§ **Work to be completed**: Scan the material that follows. Copy every line containing the word "pixels".

Start Listed records

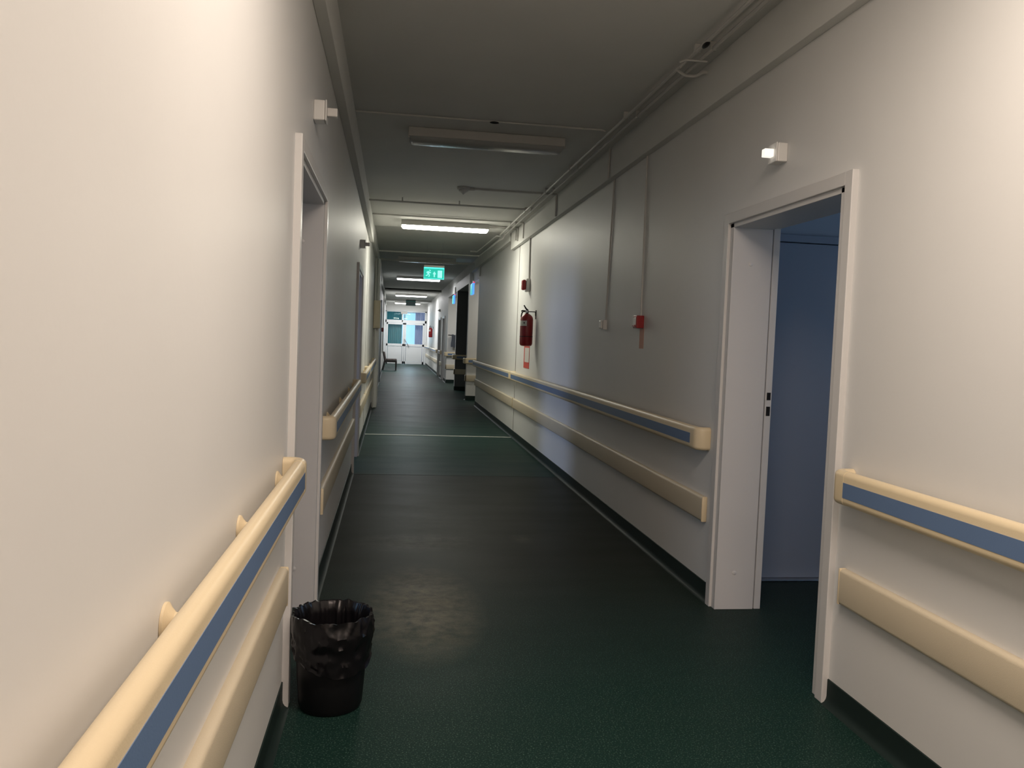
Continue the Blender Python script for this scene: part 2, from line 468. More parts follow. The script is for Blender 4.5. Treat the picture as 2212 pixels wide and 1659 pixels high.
def rail(y0, y1, X, s, label, caps=(True, True), brackets=(), cover=True, z=(.830, .958)):
    t = thing('handrail', (X, (y0 + y1) / 2, z[0]), label, 'handrail', 'wall handrails with blue strip')
    c = .062; hw = .022; R = .034
    prof = rounded(-hw, hw, z[0], z[1], .021)
    cx = X + s * c
    a = y0 + (R if caps[0] else 0); b = y1 - (R if caps[1] else 0)
    cl = .045
    a2 = a + (cl if caps[0] else 0); b2 = b - (cl if caps[1] else 0)
    obj('rail_body', B(sweep, [(cx, a2, s, 0), (cx, b2, s, 0)], prof), M['cream'], t, True)
    zb0, zb1 = z[0] + .031, z[0] + .088
    obj('blue_strip', B(box, min(cx + s * (hw - .004), cx + s * (hw + .0012)), max(cx + s * (hw - .004), cx + s * (hw + .0012)), a2 + .001, b2 - .001, zb0, zb1), M['blue'], t)
    prof2 = rounded(-hw - .0008, hw + .0008, z[0] - .001, z[1] + .001, .0215)
    for on, ya, sg in ((caps[0], a, -1), (caps[1], b, 1)):
        if not on: continue
        path = [(cx, ya - sg * cl, s, 0), (cx, ya, s, 0)]
        for i in range(1, 9):
            th = i / 8 * PI / 2
            path.append((X + s * (c - R + R * math.cos(th)), ya + sg * R * math.sin(th), s * math.cos(th), sg * math.sin(th)))
        path.append((X + s * .001, ya + sg * R, 0, sg))
        obj('end_cap', B(sweep, path, prof2), M['cream'], t, True)
    for y in brackets:
        bm = B(lathe, [(.034, 0), (.034, .005), (.026, .010), (.017, .018), (.014, .042)], 0, 0, 0, 24, 'x')
        if s < 0: bmesh.ops.scale(bm, vec=(-1, 1, 1), verts=bm.verts[:])
        bmesh.ops.translate(bm, verts=bm.verts[:], vec=(X + s * .0005, y, z[0] + .072))
        obj('bracket', bm, M['cream'], t, True)
    return t

def guard(y0, y1, X, s, label, z=(.430, .570)):
    t = thing('wall_guard', (X, (y0 + y1) / 2, z[0]), label, 'wall guard', 'flat cream wall guards')
    prof = [(0, z[0]), (.022, z[0] + .001), (.028, z[0] + .006), (.030, z[0] + .014), (.030, z[1] - .016), (.028, z[1] - .008), (.022, z[1] - .002), (.004, z[1]), (0, z[1] - .002)]
    obj('guard_face', B(sweep, [(X, y0 + .012, s, 0), (X, y1 - .012, s, 0)], prof), M['bump'], t, True)
    for ya, yb in ((y0, y0 + .012), (y1 - .012, y1)):
        obj('end_cap', B(box, min(X, X + s * .031), max(X, X + s * .031), ya, yb, z[0] - .001, z[1] + .001, .005), M['cream'], t, True)
    return t

rail(-1.6, 3.0, XL, 1, 'cream handrail in the near left foreground, ending at the first left doorway', brackets=(.1, .76, 1.45, 2.14, 2.83))
rail(4.52, 8.30, XL, 1, 'shaded handrail on the left wall between its two doorways', brackets=(5.0, 6.2, 7.4, 8.1))
rail(9.86, 11.77, XL, 1, 'short handrail on the left wall just beyond the second left doorway', brackets=(10.2, 11.3))
rail(11.93, 16.1, XL, 1, 'handrail on the left wall past the floor joint, ending at the boxed pillar', brackets=(12.4, 14.0, 15.5))
rail(-1.6, 2.96, XR, -1, 'handrail at the right edge of the picture, nearer than the open doorway', brackets=(.4, 1.4, 2.7))
rail(4.42, 11.79, XR, -1, 'long handrail on the right wall between the open doorway and the wall joint', brackets=(4.7, 6.0, 7.5, 9.0, 10.5, 11.5))
rail(11.88, 17.42, XR, -1, 'handrail on the right wall beyond the wall joint, under the bright strip of light', brackets=(12.2, 14, 16), caps=(True, True))
rail(28.35, 29.5, XF, -1, 'shortest handrail piece between the two far right doors', brackets=(28.9,))
rail(31.0, 36.2, XF, -1, 'far handrail below the distant red extinguisher', brackets=(32, 35))
rail(36.4, 41.9, XF, -1, 'farthest handrail, next to the white glazed door', brackets=(37, 41))
guard(-1.6, 2.99, XL, 1, 'wall guard under the handrail in the near left foreground')
guard(4.5, 8.32, XL, 1, 'shaded wall guard between the two left doorways')
guard(9.84, 11.80, XL, 1, 'short wall guard just past the second left doorway')
guard(11.9, 16.15, XL, 1, 'wall guard on the left beyond the floor joint')
guard(-1.6, 2.97, XR, -1, 'wall guard at the lower right edge of the picture')
guard(4.40, 11.81, XR, -1, 'long wall guard on the right between the open doorway and the wall joint')
guard(11.87, 17.4, XR, -1, 'wall guard on the right beyond the wall joint')
guard(28.35, 29.5, XF, -1, 'short wall guard between the two far right doors')
guard(31.0, 36.2, XF, -1, 'wall guard below the distant red extinguisher')
guard(36.4, 41.9, XF, -1, 'farthest wall guard, next to the white glazed door')

# rails wrapped round the pier ends of the open bays
def wrap_rail(y, L, label, glabel):
    t = thing('handrail', (XF, y, .83), label, 'handrail', 'wall handrails with blue strip')
    prof = rounded(-.0235, .0235, .83, .958, .021)
    x0 = XF - .053; yy = y - .053
    path = [(L, yy, 0, -1), (x0 + .04, yy, 0, -1)]
    for i in range(1, 7):
        th = i / 6 * PI / 2
        path.append((x0 + .04 - .04 * math.sin(th), yy + .04 - .04 * math.cos(th), -math.sin(th), -math.cos(th)))
    path += [(x0, y + .18, -1, 0)]
    obj('rail_body', B(sweep, path, prof), M['cream'], t, True)
    obj('blue_strip', B(box, XF + .03, L - .05, yy - .0252, yy - .0222, .861, .918), M['blue'], t)
    obj('bracket', B(box, XF + .1, XF + .13, y - .04, y + .001, .88, .91), M['cream'], t)
    g = thing('wall_guard', (XF, y, .43), glabel, 'wall guard', 'flat cream wall guards')
    bm = B(box, XF - .03, L, y - .03, y, .43, .57, .006); box(bm, XF - .03, XF, y - .03, y + .18, .43, .57, .006)
    obj('guard_face', bm, M['bump'], g, True)
wrap_rail(18.9, 2.3, 'handrail wrapping the lit pier at the first open bay', 'wall guard wrapping the lit pier at the first open bay')
wrap_rail(22.4, 2.3, 'handrail wrapping the dark pier between the open bays', 'wall guard wrapping the dark pier between the open bays')
wrap_rail(26.0, 2.3, 'handrail wrapping the pale pier beyond the open bays', 'wall guard wrapping the pale pier beyond the open bays')

# ------------------------------------------------------------------ ceiling lights
def lamp(y, on, label, watts=0, color=(1, 1, 1)):
    zt = ZC if y < 12.4 else ZC2 if y < 30 else ZC3
    t = thing('ceiling_light', (.685, y + .1, zt), label, 'ceiling light', 'strip lights across the ceiling')
    zb = zt - .070
    x0, x1 = .085, 1.285
    obj('housing', B(box, x0 - .01, x1 + .01, y - .005, y + .205, zb, zt - .001, .006), M['housing'], t)
    bm = B()
    prof = [(.008, zb + .001), (.016, zb - .022), (.03, zb - .034), (.055, zb - .040), (.145, zb - .040), (.17, zb - .034), (.184, zb - .022), (.192, zb + .001)]
    rings = []
    for x, sc in ((x0, .3), (x0 + .01, .8), (x0 + .025, 1), (x1 - .025, 1), (x1 - .01, .8), (x1, .3)):
        rings.append([bm.verts.new((x, y + n, zb + .001 - (zb + .001 - z) * sc)) for n, z in prof])
    for a, b in zip(rings, rings[1:]):
        for i in range(len(prof) - 1): bm.faces.new((a[i], a[i + 1], b[i + 1], b[i]))
    bm.faces.new(rings[0]); bm.faces.new(rings[-1])
    obj('diffuser', bm, on, t, True)
    for x in (x0 - .012, x1 - .002):
        obj('end_piece', B(box, x, x + .014, y + .01, y + .19, zb - .012, zb + .04, .004), M['housing'], t)
    if watts:
        L = bpy.data.lights.new('lamp_light', 'AREA'); L.shape = 'RECTANGLE'; L.size = 1.14; L.size_y = .09
        L.energy = watts; L.color = color
        o = bpy.data.objects.new('lamp_light', L); COL.objects.link(o); o.parent = t
        o.location = (0, 0, zb - .043 - zt)
    return t
lamp(1.55, M['on0'], 'lit strip light nearest the viewer, just above the frame', WATTS_NEAR, (1.0, .85, .73))
lamp(6.5, M['unlit'], 'switched off strip light on the near ceiling')
lamp(11.65, M['on1'], 'brightest lit strip light, just before the ceiling step', WATTS_MID, (.97, .94, .80))
lamp(17.8, M['unlit'], 'switched off strip light seen above the lit green exit sign')
lamp(23.6, M['on2'], 'lit strip light seen just below the lit green exit sign', WATTS_FAR * .5)
lamp(32.6, M['on2'], 'lit strip light beyond the first cross beam', WATTS_FAR)
lamp(40.2, M['on2'], 'farthest lit strip light, in front of the white end wall', WATTS_FAR)
lamp(-2.3, M['on0'], 'added strip light behind the viewer, unseen, filling the near walls', 96.0, (1.0, .79, .68))  # added out of view to light the near walls more evenly

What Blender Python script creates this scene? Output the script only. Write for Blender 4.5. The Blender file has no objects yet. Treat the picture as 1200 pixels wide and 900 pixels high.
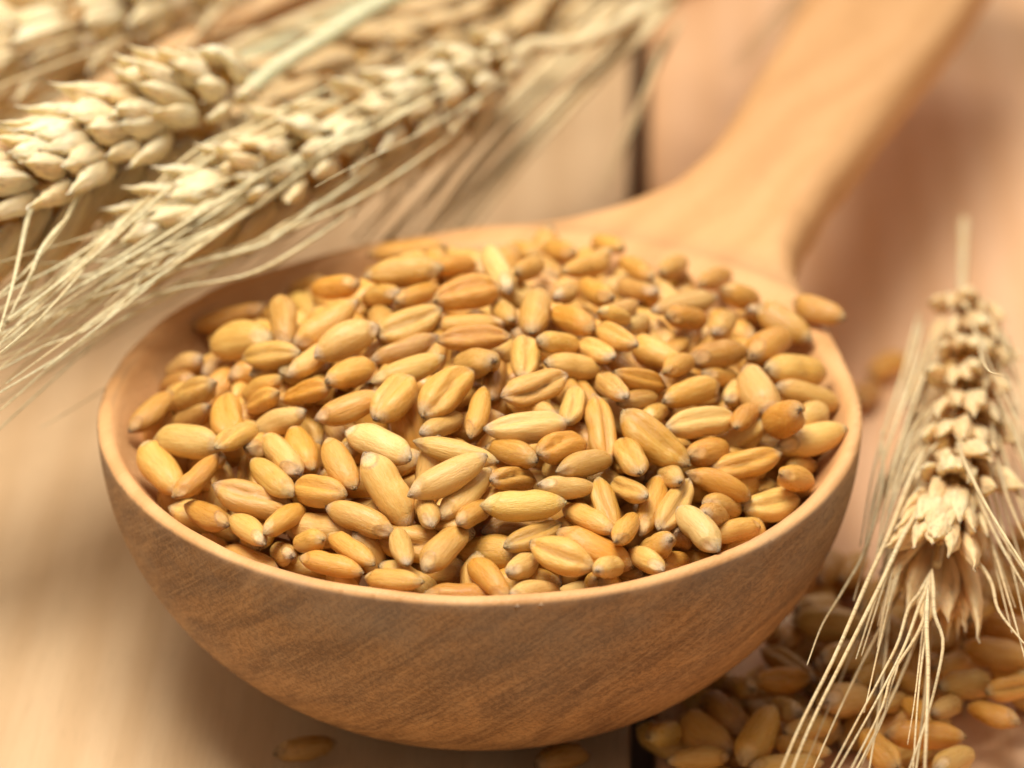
import bpy, math, random
import numpy as np
from mathutils import Matrix, Vector, Quaternion
random.seed(11); np.random.seed(11)
scene = bpy.context.scene
# 1 unit = 1 cm.  x to the right, y away from the camera, z up, table top at z = 0
# ---------------------------------------------------------------- camera
ELEV = math.radians(28.0); DIST = 30.0; FPX = 139.0*DIST      # focal length in photo pixels (1200 wide)
CU = Vector((0, math.sin(ELEV), math.cos(ELEV))); CV = Vector((0, math.cos(ELEV), -math.sin(ELEV))); CR = Vector((1, 0, 0))
CPOS = Vector((0, 0, 2.75)) - CV*DIST + CR*(38/139.0) + CU*(37/139.0)
cam_d = bpy.data.cameras.new('camera'); cam = bpy.data.objects.new('camera', cam_d); scene.collection.objects.link(cam)
cam.location = CPOS; cam.rotation_euler = (math.pi/2 - ELEV, 0, 0)
cam_d.sensor_width = 36.0; cam_d.lens = FPX/1200*36.0; cam_d.clip_start = 1.0; cam_d.clip_end = 400
cam_d.dof.use_dof = True; cam_d.dof.focus_distance = DIST - 1.75; cam_d.dof.aperture_fstop = 0.215; cam_d.dof.aperture_blades = 0
scene.camera = cam
# ---------------------------------------------------------------- light
world = bpy.data.worlds.new('World'); scene.world = world; world.use_nodes = True
bg = world.node_tree.nodes['Background']; bg.inputs[0].default_value = (1.0, .91, .80, 1); bg.inputs[1].default_value = 0.32
def area(name, loc, target, sx, sy, power, col):
    l = bpy.data.lights.new(name, 'AREA'); l.shape = 'RECTANGLE'; l.size = sx; l.size_y = sy; l.energy = power; l.color = col
    o = bpy.data.objects.new(name, l); scene.collection.objects.link(o); o.location = loc
    o.rotation_euler = (Vector(target) - Vector(loc)).to_track_quat('-Z', 'Y').to_euler(); return o
area('key_light', (-4.2, -3.0, 26.5), (0, 1, 1), 12, 12, 10600, (1.0, .955, .885))  # broad soft key lamp from above; no window is known here
area('back_light', (8, 26, 20), (0, 0, 2), 16, 12, 2500, (1.0, .90, .76))
scene.view_settings.view_transform = 'Standard'; scene.view_settings.look = 'None'
scene.view_settings.exposure = 0.0; scene.view_settings.gamma = 1.0
scene.render.engine = 'CYCLES'
scene.cycles.max_bounces = 8; scene.cycles.diffuse_bounces = 4
# ---------------------------------------------------------------- helpers
def ray_z(px, py, z):
    """point at height z that stands where photo pixel (px, py) looks"""
    d = CV + CR*((px-600)/FPX) - CU*((py-450)/FPX)
    return CPOS + d*((z - CPOS.z)/d.z)
def mesh_ob(name, V, F, mat, parent=None, smooth=True):
    me = bpy.data.meshes.new(name); me.from_pydata(V, [], F); me.update()
    if smooth: me.polygons.foreach_set('use_smooth', [True]*len(me.polygons))
    if mat: me.materials.append(mat)
    o = bpy.data.objects.new(name, me); scene.collection.objects.link(o)
    if parent: o.parent = parent
    return o
def new_ob(name, data, parent=None, M=None):
    o = bpy.data.objects.new(name, data); scene.collection.objects.link(o)
    if parent: o.parent = parent
    if M is not None: o.matrix_local = M
    return o
def tag(o, label, cat, group=None, kind=None):
    if label: o['label'] = label
    if cat: o['category'] = cat
    if group: o['group'] = group
    if kind: o['kind'] = kind
    return o
class N:
    """short node-graph writer"""
    def __init__(s, name):
        s.m = bpy.data.materials.new(name); s.m.use_nodes = True; s.t = s.m.node_tree; s.b = s.t.nodes['Principled BSDF']
        s.out = s.t.nodes['Material Output']
    def n(s, typ, **kw):
        nd = s.t.nodes.new(typ)
        for k, v in kw.items():
            if k.startswith('i_'):
                key = k[2:]; key = int(key) if key.isdigit() else key.replace('_', ' ')
                s.set(nd.inputs[key], v)
            else: setattr(nd, k, v)
        return nd
    def set(s, inp, v):
        if isinstance(v, bpy.types.NodeSocket): s.t.links.new(v, inp)
        elif isinstance(v, tuple) and len(v) == 3 and inp.type == 'RGBA': inp.default_value = v + (1,)
        else: inp.default_value = v
    def noise(s, vec, scale, detail=4, rough=.55, dist=0): 
        return s.n('ShaderNodeTexNoise', i_Vector=vec, i_Scale=scale, i_Detail=detail, i_Roughness=rough, i_Distortion=dist).outputs['Fac']
    def mapr(s, vec, scale=(1, 1, 1), loc=(0, 0, 0), rot=(0, 0, 0)):
        return s.n('ShaderNodeMapping', i_Vector=vec, i_Scale=scale, i_Location=loc, i_Rotation=rot).outputs[0]
    def ramp(s, fac, stops):
        r = s.n('ShaderNodeValToRGB', i_Fac=fac); e = r.color_ramp.elements
        while len(e) < len(stops): e.new(.5)
        for el, (p, c) in zip(e, stops): el.position = p; el.color = (c + (1,)) if isinstance(c, tuple) else (c, c, c, 1)
        return r.outputs[0]
    def mix(s, a, b, fac, mode='MIX'):
        m = s.n('ShaderNodeMix', data_type='RGBA', blend_type=mode)
        s.set(m.inputs[0], fac); s.set(m.inputs[6], a); s.set(m.inputs[7], b); return m.outputs[2]
    def math(s, op, a, b=0.0, clamp=False):
        m = s.n('ShaderNodeMath', operation=op, use_clamp=clamp); s.set(m.inputs[0], a); s.set(m.inputs[1], b); return m.outputs[0]
    def bump(s, h, dist, strength=1.0, prev=None):
        b = s.n('ShaderNodeBump', i_Height=h, i_Distance=dist, i_Strength=strength)
        if prev is not None: s.set(b.inputs['Normal'], prev)
        return b.outputs[0]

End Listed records

§ **Response below**:
Continue the Blender Python script for this scene: part 2, from line 468. More parts follow. The script is for Blender 4.5. Treat the picture as 2212 pixels wide and 1659 pixels high.
What Blender Python script creates this scene? Output the script only. Write for Blender 4.5. The Blender file has no objects yet. Treat the picture as 1200 pixels wide and 900 pixels high.
ELEV = math.radians(28.0); DIST = 30.0; FPX = 139.0*DIST      # focal length in photo pixels (1200 wide)